NASA's James Hansen, Leaving Post to Fight Climate Change Full Time

Dr. James Hansen in his famous speech before Congress in 1988. He is leaving NASA so that he can spend more time waging the political and legal battles he thinks are necessary to save the planet's climate for future generations. (Image via Wikipedia)

NASA's James Hansen, Leaving Post to Fight Climate Change Full Time

'As a government employee, you can’t testify against the government.'

James Hansen, the NASA scientist credited with raising the earliest and most consistent alarm over the dangers of human-caused global warming and climate change has announced that he's leaving his government job so that he can put his full energies into the climate movement he helped spur.

After almost half a century working for the government, he told the New York Times on Tuesday he now considered it appropriate to step outside so he could more fully join the political and legal fight to limit greenhouse gases and runaway climate change.

"As a government employee, you can't testify against the government," he told the Times in an interview.

Bill McKibben, co-founder of the climate action group 350.org--which takes its names from the scientific number 350 parts per million that Hansen himself warned was the safe upper limit for carbon in the atmosphere--called Hansen the "patron saint" of the organization and hero for the global climate justice movement that has formed in recent years.

"As much as for his science," McKibben continued, "we respect him for his courage. He's always been willing to speak the truth bluntly, from the day in 1988 when he told Congress that the time had come "to stop waffling so much and say the planet was warming," to all he's done to bring attention to damaging projects like Keystone XL--even to the point of risking arrest to do so."

As the Times reports:

Dr. Hansen had already become an activist in recent years, taking vacation time from NASA to appear at climate protests and allowing himself to be arrested or cited a half-dozen times.

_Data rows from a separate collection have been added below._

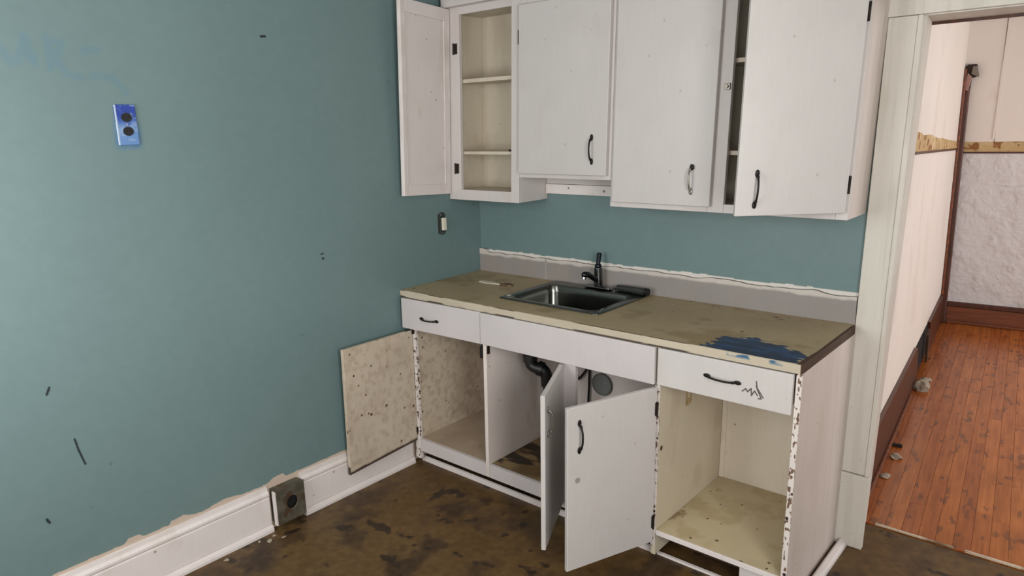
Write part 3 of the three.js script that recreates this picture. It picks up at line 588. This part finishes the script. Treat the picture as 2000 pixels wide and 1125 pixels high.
{ // torn scrap and a dried-up ring of dirt beside it
  const pts = []; for (let i = 0; i < 22; i++) { const a = i / 22 * Math.PI * 2, r = 1 + 0.25 * (hash(i, 3, 7) - 0.5); pts.push([0.265 + 0.07 * r * Math.cos(a), 0.235 + 0.018 * r * Math.sin(a)]); }
  tag(put('paper_scrap', prism(pts, 'y', 0.9, 0.9035), mat({ color: 0xcfc6b4, roughness: 0.8 })), 'pale torn scrap lying on the worktop left of the sink', 'scrap');
  const q = []; for (let i = 0; i < 20; i++) { const a = i / 20 * Math.PI * 2, r = 1 + 0.3 * (hash(i, 5, 9) - 0.5); q.push([0.372 + 0.036 * r * Math.cos(a), 0.226 + 0.022 * r * Math.sin(a)]); }
  tag(put('rust_flake', prism(q, 'y', 0.9, 0.905), mapped(0.1, 0.1, 900, (x, y) => mix([88, 58, 40], [128, 104, 78], step(0.4, 0.6, fbm(x * 60, y * 60, 701, 3))), { roughness: 0.9 })), 'rusty brown flake on the worktop beside the pale scrap', 'flake');
}
// under the sink
{
  const p = thing('drain_trap', 'black plastic drain trap hanging below the sink', 'pipe', [0.72, 0.40, 0.26]);
  put('tailpiece', tube([[0.78, 0.739, 0.26], [0.78, 0.70, 0.265], [0.765, 0.675, 0.285], [0.70, 0.668, 0.345], [0.662, 0.665, 0.375]], 0.021, 30, 14), blackPlastic, p);
  put('trap_bend', tube([[0.662, 0.668, 0.375], [0.645, 0.655, 0.385], [0.642, 0.62, 0.388], [0.650, 0.592, 0.386], [0.680, 0.580, 0.380], [0.705, 0.575, 0.372], [0.716, 0.555, 0.366], [0.716, 0.50, 0.360]], 0.027, 40, 14), blackPlastic, p);
  put('slip_nut', rod([0.642, 0.640, 0.387], [0.644, 0.608, 0.388], 0.034, 0.034, 8), blackPlastic, p);
  put('slip_nut', rod([0.682, 0.582, 0.380], [0.706, 0.576, 0.372], 0.034, 0.034, 8), blackPlastic, p);
  put('waste_arm', tube([[0.716, 0.51, 0.360], [0.716, 0.42, 0.355], [0.70, 0.32, 0.30], [0.69, 0.28, 0.15], [0.69, 0.28, 0.09]], 0.019, 30, 14), blackPlastic, p);
}
{
  const c = thing('cable', 'black cable looping on the back panel under the sink', 'cable', [0.68, 0.14, 0.03]);
  put('cable_run', tube([[0.625, 0.56, 0.02], [0.628, 0.47, 0.03], [0.65, 0.42, 0.035], [0.69, 0.46, 0.03], [0.715, 0.50, 0.025], [0.718, 0.42, 0.028], [0.714, 0.30, 0.03], [0.735, 0.16, 0.04]], 0.006, 60, 8), blackPlastic, c);
}
{
  const c = thing('vent_cap', 'round grey cap on the back panel under the sink', 'cap', [0.79, 0.42, 0.014]);
  put('disc', [new THREE.CylinderGeometry(0.052, 0.055, 0.012, 32).rotateX(Math.PI / 2).translate(0.79, 0.42, 0.021)], mapped(0.3, 0.3, 400, (x, y) => { const k = (fbm(x * 30, y * 30, 711, 3) - 0.5) * 40; return [118 + k, 120 + k, 118 + k]; }, { roughness: 0.7 }), c);
  put('rim', new THREE.TorusGeometry(0.052, 0.004, 8, 36).translate(0.79, 0.42, 0.027), mat({ color: 0x6a6c6a, roughness: 0.6 }), c);
}

// ------------------------------------------------------------------ wall cabinets
const UZ = 0.22;
{
  const c = thing('wall_cabinet', 'narrow white wall cabinet in the corner with its door open and bare shelves', 'cabinet', [0.23, 1.3, 0.11]);
  put('side_panel', bx(0.022, 0.036, 1.302, 2.26, 0.008, 0.201), dullInside, c);
  put('side_panel', bx(0.446, 0.460, 1.302, 2.26, 0.008, 0.201), whitePaint, c);
  put('back_panel', bx(0.022, 0.460, 1.302, 2.26, 0.001, 0.0075), dullInside, c);
  put('bottom_panel', bx(0.0365, 0.4455, 1.335, 1.350, 0.008, 0.201), dullInside, c);
  put('top_panel', bx(0.0365, 0.4455, 2.18, 2.195, 0.008, 0.201), dullInside, c);
  put('shelf', bx(0.0365, 0.4455, 1.862, 1.880, 0.008, 0.196), dullInside, c);
  put('shelf', bx(0.0365, 0.4455, 1.523, 1.538, 0.008, 0.196), dullInside, c);
  put('stile', bx(0.004, 0.085, 1.301, 2.26, 0.202, UZ), whitePaint, c);
  put('stile', bx(0.412, 0.460, 1.301, 2.26, 0.202, UZ), whitePaint, c);
  put('bottom_rail', bx(0.0855, 0.4115, 1.301, 1.352, 0.202, UZ), whitePaint, c);
  put('top_rail', bx(0.0855, 0.4115, 2.172, 2.26, 0.202, UZ), whitePaint, c);
  put('shelf_bracket', bx(0.037, 0.055, 1.5385, 1.552, 0.18, 0.196, 0.002), hingeMetal, c); put('shelf_bracket', bx(0.375, 0.40, 1.5385, 1.548, 0.186, 0.196, 0.002), hingeMetal, c);
  put('cornice', bx(0.004, 0.462, 2.205, 2.262, UZ + 0.0005, 0.262, 0.006), whitePaint, c);
  // open door standing along the teal wall, inner side with a raised rim
  const w = 0.338, d = part('door', bx(0, w, 0, 0.872, 0, 0.016, 0.002), whiteTrim, c, [0.026 - 0.23, 1.343 - 1.3, UZ + 0.004 - 0.11], -Math.PI / 2 + 0.10);  // whiter paint on door and rim stands in for light from the right
  const rim = [bx(0.0, 0.042, 0, 0.872, -0.006, 0, 0.002), bx(w - 0.03, w, 0, 0.872, -0.006, 0, 0.002), bx(0.042, w - 0.03, 0, 0.05, -0.006, 0, 0.002), bx(0.042, w - 0.03, 0.815, 0.872, -0.006, 0, 0.002)];
  part('door_rim', rim, whiteTrim, d);
  d.userData.label = 'open door seen from its inner side';
  for (const m of [d, ...d.children]) { const p = m.geometry.attributes.position; for (let i = 0; i < p.count; i++) p.setY(i, p.getY(i) - 0.014 + 0.056 * p.getX(i)); }   // sagged on its hinges
  rack(d, 0.012, 1.36);
  for (const y of [1.455, 2.02]) put('hinge', [bx(0.052, 0.072, y - 0.024, y + 0.024, UZ, UZ + 0.006, 0.001), rod([0.050, y - 0.026, UZ + 0.005], [0.050, y + 0.026, UZ + 0.005], 0.004)], hingeMetal, c);
  rack(c, 0.040, 1.34);
}
{
  const c = thing('wall_cabinet', 'short white wall cabinet with closed door above the sink', 'cabinet', [0.71, 1.42, 0.11]);
  put('carcass', [bx(0.4615, 0.474, 1.421, 2.26, 0.03, 0.201), bx(0.949, 0.9615, 1.421, 2.26, 0.03, 0.201), bx(0.4745, 0.9485, 1.421, 1.434, 0.03, 0.201), bx(0.4745, 0.9485, 2.2, 2.213, 0.03, 0.201), bx(0.4615, 0.9615, 1.421, 2.26, 0.021, 0.0295)], whitePaint, c);
  put('face_frame', [bx(0.4615, 0.50, 1.421, 2.26, 0.202, UZ), bx(0.92, 0.9615, 1.421, 2.26, 0.202, UZ), bx(0.5005, 0.9195, 1.421, 1.46, 0.202, UZ), bx(0.5005, 0.9195, 2.14, 2.26, 0.202, UZ)], whitePaint, c);
  const d = put('door', bx(0.470, 0.948, 1.440, 2.168, UZ + 0.002, UZ + 0.020, 0.003), doorPaint, c);
  addPull(d, 0.876 - 0.71, 1.549 - 1.42, UZ + 0.0205 - 0.11, 0.108).rotation.z = 0.03;
  part('hinge', bx(-0.0035, 0.0035, -0.03, 0.03, 0, 0.012, 0.001), hingeMetal, d, [0.466 - 0.71, 2.035 - 1.42, UZ + 0.004 - 0.11]);
  put('back_rail', bx(0.462, 0.961, 1.377, 1.420, 0.002, 0.014), whitePaint, c);
  put('back_rail', bx(0.462, 0.961, 1.330, 1.376, 0.002, 0.021), whiteTrim, c);
  put('screw', rod([0.80, 1.352, 0.021], [0.80, 1.352, 0.024], 0.006, 0.006, 10), wornIron, c);
  put('screw', rod([0.60, 1.36, 0.021], [0.60, 1.36, 0.0235], 0.004, 0.004, 10), wornIron, c);
  rack(c, 0.040, 1.34);
}
{
  const c = thing('wall_cabinet', 'wide white double wall cabinet with its right door ajar beside the doorway', 'cabinet', [1.44, 1.31, 0.11]);
  put('side_panel', bx(0.9625, 0.976, 1.312, 2.26, 0.008, 0.201), whitePaint, c);
  put('side_panel', bx(1.898, 1.912, 1.312, 2.26, 0.008, 0.201), sideBoard, c);
  put('back_panel', bx(0.9625, 1.912, 1.312, 2.26, 0.001, 0.0075), dullInside, c);
  put('bottom_panel', bx(0.9765, 1.8975, 1.325, 1.340, 0.008, 0.201), dullInside, c);
  put('top_panel', bx(0.9765, 1.8975, 2.2, 2.213, 0.008, 0.201), dullInside, c);
  for (const y of [1.535, 1.865]) put('shelf', bx(0.9765, 1.8975, y - 0.008, y + 0.008, 0.008, 0.196), dullInside, c);
  put('stile', bx(0.9625, 1.01, 1.312, 2.26, 0.202, UZ), whitePaint, c);
  put('stile', bx(1.402, 1.466, 1.312, 2.26, 0.202, UZ), whitePaint, c);
  put('stile', bx(1.872, 1.912, 1.312, 2.26, 0.202, UZ), whitePaint, c);
  for (const [a, b] of [[1.0105, 1.4015], [1.4665, 1.8715]]) { put('bottom_rail', bx(a, b, 1.312, 1.345, 0.202, UZ), whitePaint, c); put('top_rail', bx(a, b, 2.15, 2.26, 0.202, UZ), whitePaint, c); }
  put('catch', [bx(1.440, 1.462, 1.762, 1.786, UZ, UZ + 0.008, 0.002), rod([1.451, 1.774, UZ + 0.008], [1.451, 1.774, UZ + 0.014], 0.007, 0.005, 12)], wornIron, c);
  const d = put('door', bx(0.981, 1.418, 1.334, 2.168, UZ + 0.002, UZ + 0.020, 0.003), doorPaint, c);
  d.userData.label = 'closed left door';
  const h1 = addPull(d, 1.339 - 1.44, 1.437 - 1.31, UZ + 0.0205 - 0.11, 0.1, { worn: true }); h1.rotation.z = 0.03;
  part('pull_screw', ball(1.343 - 1.44, 1.483 - 1.31, UZ + 0.027 - 0.11, 0.008, 0.011, 0.005), darkIron, d);
  // right door, ajar
  const g = bx(-0.374, 0, 0, 0.828, 0, 0.018, 0.003);
  const e = part('door', g, doorPaint, c, [1.896 - 1.44, 1.338 - 1.31, UZ + 0.003 - 0.11], 0.72);
  e.userData.label = 'right door standing ajar';
  addPull(e, -0.310, 0.090, 0.0185, 0.112).rotation.z = -0.02;
  for (const y of [0.095, 0.64]) part('hinge', bx(-0.003, 0.003, -0.03, 0.03, 0, 0.014, 0.001), hingeMetal, e, [0.0045, y, 0.006]);
  rack(c, 0.040, 1.34);
}

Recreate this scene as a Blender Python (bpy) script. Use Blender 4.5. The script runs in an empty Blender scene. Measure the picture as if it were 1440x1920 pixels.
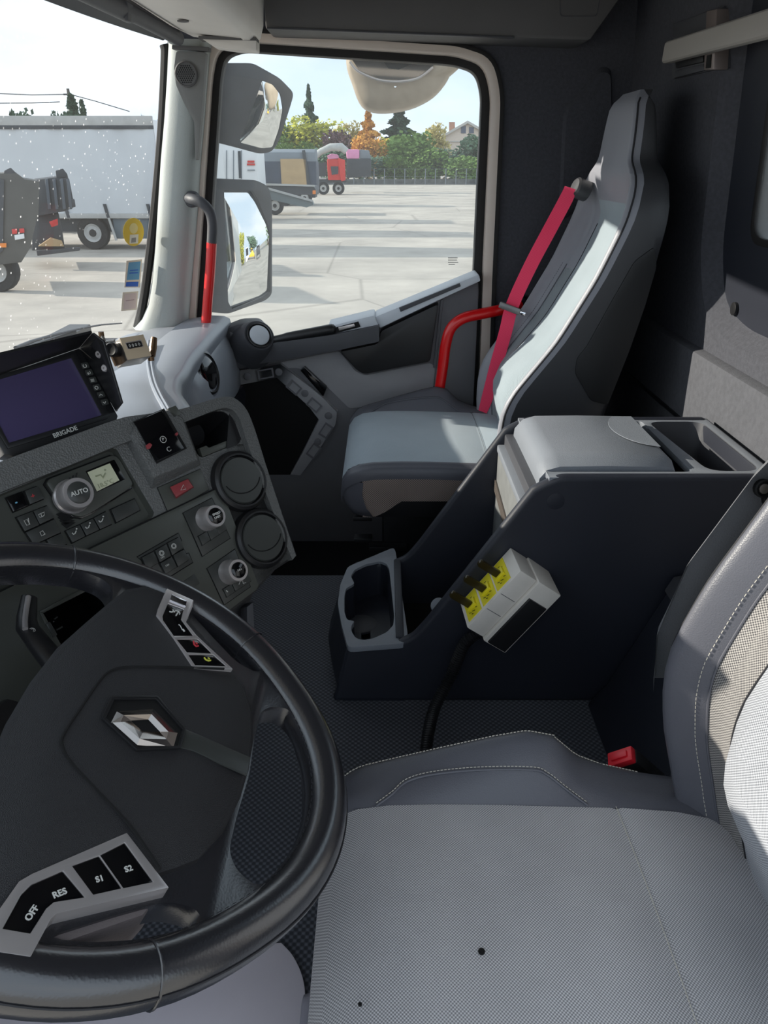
import bpy, bmesh, math, random
from mathutils import Vector, Matrix, noise
from mathutils.geometry import tessellate_polygon
random.seed(7)
V = Vector
SC = bpy.context.scene
COL = SC.collection
# ------------------------------------------------------------------ camera
# camera is the origin of the cab: +X rearwards, +Y towards the passenger door, +Z up
FPX, PITCH = 1400.0, math.radians(25.0)
cam_d = bpy.data.cameras.new('camera'); cam = bpy.data.objects.new('camera', cam_d); COL.objects.link(cam)
cam_d.sensor_fit = 'VERTICAL'; cam_d.sensor_height = 36.0; cam_d.lens = 36.0*FPX/1920.0
cam_d.clip_start = 0.02; cam_d.clip_end = 900
cam.location = (0, 0, 0); cam.rotation_euler = (math.radians(90)-PITCH, 0, 0)
SC.camera = cam
# ------------------------------------------------------------------ sky
W = bpy.data.worlds.new('sky'); SC.world = W; W.use_nodes = True
nt = W.node_tree; nt.nodes.clear()
o_ = nt.nodes.new('ShaderNodeOutputWorld'); bg = nt.nodes.new('ShaderNodeBackground')
tc = nt.nodes.new('ShaderNodeTexCoord'); mp = nt.nodes.new('ShaderNodeMapping'); mp.inputs['Scale'].default_value = (1.5, 1.5, 4.0)
nz = nt.nodes.new('ShaderNodeTexNoise'); nz.inputs['Scale'].default_value = 1.6; nz.inputs['Detail'].default_value = 6; nz.inputs['Roughness'].default_value = 0.55
rp = nt.nodes.new('ShaderNodeValToRGB')
rp.color_ramp.elements[0].position = 0.44; rp.color_ramp.elements[0].color = (0.57, 0.68, 0.80, 1)
rp.color_ramp.elements[1].position = 0.70; rp.color_ramp.elements[1].color = (0.82, 0.85, 0.88, 1)
L = nt.links
L.new(tc.outputs['Generated'], mp.inputs['Vector']); L.new(mp.outputs['Vector'], nz.inputs['Vector'])
L.new(nz.outputs['Fac'], rp.inputs['Fac']); L.new(rp.outputs['Color'], bg.inputs['Color']); L.new(bg.outputs['Background'], o_.inputs['Surface'])
bg.inputs['Strength'].default_value = 0.68
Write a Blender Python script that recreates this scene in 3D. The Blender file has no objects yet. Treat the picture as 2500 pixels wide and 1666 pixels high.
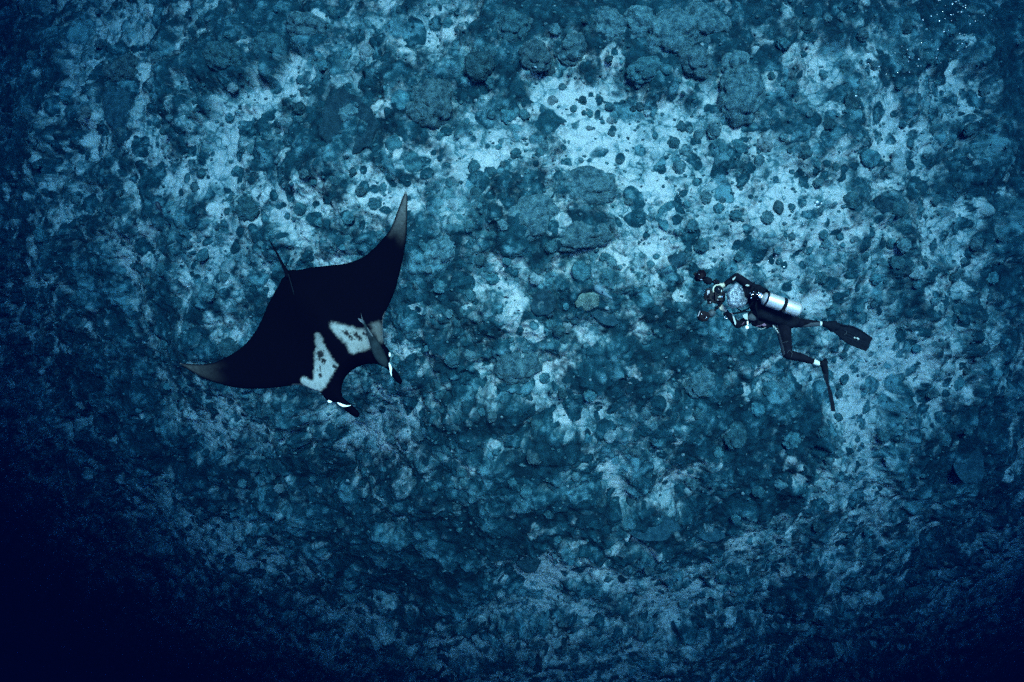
import bpy, bmesh, math, random
import numpy as np
from mathutils import Vector, Matrix, Quaternion
from mathutils.geometry import delaunay_2d_cdt

random.seed(7)
rng = np.random.default_rng(7)
scene = bpy.context.scene
COL = scene.collection

# ------------------------------------------------------------------ camera, world, sun, exposure
F = 1650.0                      # focal length in pixels of the 2500 px wide photograph
cam_d = bpy.data.cameras.new("camera")
cam_d.sensor_width = 36.0
cam_d.lens = 36.0 * F / 2500.0
cam_d.clip_start = 0.05
cam_d.clip_end = 400.0
cam = bpy.data.objects.new("camera", cam_d)
COL.objects.link(cam)
cam.location = (0, 0, 0)        # looks straight down on the reef, picture top = +Y
scene.camera = cam

world = bpy.data.worlds.new("World")
scene.world = world
world.use_nodes = True
wn = world.node_tree
bg = wn.nodes["Background"]
sky = wn.nodes.new("ShaderNodeTexSky")
sky.sky_type = 'NISHITA'
sky.sun_disc = False
sky.sun_elevation = math.radians(70)
sky.sun_rotation = math.radians(35)
wn.links.new(sky.outputs[0], bg.inputs[0])
bg.inputs[1].default_value = 0.09

sun_d = bpy.data.lights.new("sun", 'SUN')
sun_d.energy = 2.4
sun_d.angle = math.radians(20)      # light scattered by the water above: soft
sun_d.color = (1.0, 0.95, 0.76)
sun = bpy.data.objects.new("sun", sun_d)
COL.objects.link(sun)
# from above, leaning from the top of the picture
_dir = Vector((-0.12, -0.34, -1.0)).normalized()
sun.rotation_euler = _dir.to_track_quat('-Z', 'Y').to_euler()

vs = scene.view_settings
vs.view_transform = 'Standard'
vs.look = 'None'
vs.gamma = 1.0
vs.use_curve_mapping = False
vs.exposure = 4.4
scene.cycles.use_denoising = False
scene.cycles.max_bounces = 6
scene.cycles.volume_bounces = 0
scene.cycles.caustics_reflective = False
scene.cycles.caustics_refractive = False


def P(px, py, D):
    """World point seen at photograph pixel (px, py) at depth D below the camera."""
    return Vector(((px - 1250.0) / F * D, -(py - 833.0) / F * D, -D))


# ------------------------------------------------------------------ numpy noise
def _h2(ix, iy, seed):
    h = (ix.astype(np.int64) * 374761393 + iy.astype(np.int64) * 668265263 + seed * 982451653) & 0xFFFFFFFF
    h = ((h ^ (h >> 13)) * 1274126177) & 0xFFFFFFFF
    h = ((h ^ (h >> 16)) * 2246822519) & 0xFFFFFFFF
    return ((h ^ (h >> 15)) & 0xFFFFFF) / float(0xFFFFFF)


def vnoise(x, y, seed=0):
    ix = np.floor(x); iy = np.floor(y)
    fx = x - ix; fy = y - iy
    fx = fx * fx * fx * (fx * (fx * 6 - 15) + 10)
    fy = fy * fy * fy * (fy * (fy * 6 - 15) + 10)
    a = _h2(ix, iy, seed); b = _h2(ix + 1, iy, seed)
    c = _h2(ix, iy + 1, seed); d = _h2(ix + 1, iy + 1, seed)
    return (a * (1 - fx) + b * fx) * (1 - fy) + (c * (1 - fx) + d * fx) * fy


def fbm(x, y, octs=4, seed=0, gain=0.5):
    s = np.zeros_like(x); a = 1.0; t = 0.0
    ca, sa = math.cos(0.6), math.sin(0.6)
    for o in range(octs):
        s += a * vnoise(x, y, seed + o * 17)
        t += a; a *= gain
        x, y = (x * ca - y * sa) * 2.03 + 11.3, (x * sa + y * ca) * 2.03 + 5.7
    return s / t


def lumps(x, y, seed=0, keep=1.0):
    """Rounded mounds, one per cell of random size; gives height 0..1 and the tone of the mound on top."""
    ix = np.floor(x); iy = np.floor(y)
    best = np.zeros_like(x); tone = np.full_like(x, 0.5)
    for dx in (-1, 0, 1):
        for dy in (-1, 0, 1):
            cx = ix + dx; cy = iy + dy
            px = cx + _h2(cx, cy, seed); py = cy + _h2(cx, cy, seed + 1)
            sz = _h2(cx, cy, seed + 2)
            r = 0.28 + 0.5 * sz
            k = _h2(cx, cy, seed + 3)
            d2 = ((x - px) ** 2 + (y - py) ** 2) / (r * r)
            h = np.maximum(0, 1 - d2) ** 0.8 * (0.35 + 0.65 * sz) * (k < keep)
            m = h > best
            best = np.where(m, h, best)
            tone = np.where(m, _h2(cx, cy, seed + 4), tone)
    return best, tone


def sstep(a, b, x):
    t = np.clip((x - a) / (b - a), 0, 1)
    return t * t * (3 - 2 * t)


# ------------------------------------------------------------------ materials
def mat(name, color, rough=0.6, metal=0.0, vary=0.25, scale=20.0, bump=0.0, bscale=60.0, spec=0.4, coat=0.0):
    m = bpy.data.materials.new(name)
    m.use_nodes = True
    nt = m.node_tree
    b = nt.nodes["Principled BSDF"]
    tc = nt.nodes.new("ShaderNodeTexCoord")
    n = nt.nodes.new("ShaderNodeTexNoise")
    n.inputs["Scale"].default_value = scale
    n.inputs["Detail"].default_value = 6
    nt.links.new(tc.outputs["Object"], n.inputs["Vector"])
    r = nt.nodes.new("ShaderNodeValToRGB")
    c0 = [max(0, c * (1 - vary)) for c in color]; c1 = [min(1, c * (1 + vary)) for c in color]
    r.color_ramp.elements[0].color = (*c0, 1); r.color_ramp.elements[0].position = 0.3
    r.color_ramp.elements[1].color = (*c1, 1); r.color_ramp.elements[1].position = 0.7
    nt.links.new(n.outputs["Fac"], r.inputs["Fac"])
    nt.links.new(r.outputs["Color"], b.inputs["Base Color"])
    b.inputs["Roughness"].default_value = rough
    b.inputs["Metallic"].default_value = metal
    b.inputs["Specular IOR Level"].default_value = spec
    b.inputs["Coat Weight"].default_value = coat
    if bump > 0:
        n2 = nt.nodes.new("ShaderNodeTexNoise")
        n2.inputs["Scale"].default_value = bscale
        n2.inputs["Detail"].default_value = 5
        nt.links.new(tc.outputs["Object"], n2.inputs["Vector"])
        bp = nt.nodes.new("ShaderNodeBump")
        bp.inputs["Strength"].default_value = 0.8
        bp.inputs["Distance"].default_value = bump
        nt.links.new(n2.outputs["Fac"], bp.inputs["Height"])
        nt.links.new(bp.outputs["Normal"], b.inputs["Normal"])
    return m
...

But those activities, going well beyond the usual role of government scientists, had raised eyebrows at NASA headquarters in Washington. "It was becoming clear that there were people in NASA who would be much happier if the 'sideshow' would exit," Dr. Hansen said in an e-mail.

At 72, he said, he feels a moral obligation to step up his activism in his remaining years.

"If we burn even a substantial fraction of the fossil fuels, we guarantee there's going to be unstoppable changes" in the climate of the earth, he said. "We're going to leave a situation for young people and future generations that they may have no way to deal with."

Responding to the news at Climate Progress, Joe Romm writes:

Hansen is our country's top climatologist. He has been one of our most tireless public servants for decades and has been right about the dangers posed by climate change longer than almost anyone else (see "1981 Hansen study finds warming trend that could raise sea levels"). We ignore him at our grave peril.

And interviewed by the Washington Post, McKibben was once again effusive about Hansen's role and the outsized impact his work has had.

"When the history of our time is written, he's going to be one of the giants," he said.

In a letter to 350.org supporters Monday night, McKibben, always the activist, urged members to honor Hansen's commitment by submitting a personal comment against the Keystone XL tar sands pipeline which is still under review at the State Department:

Sending a message to the State Department might not seem like much, but I think it's actually quite fitting tribute.

One reason we're fighting the pipeline is because Jim Hansen did the math to show that if we combusted the tar sands on top of all else we burn, it would be "game over for the climate." So far that message hasn't gotten through: the State Department hired a bunch of compromised oil industry analysts to 'review' KXL, and unsurprisingly they decided it would have 'minimal' environmental impact. We need to get them to take reality seriously, and change that assessment.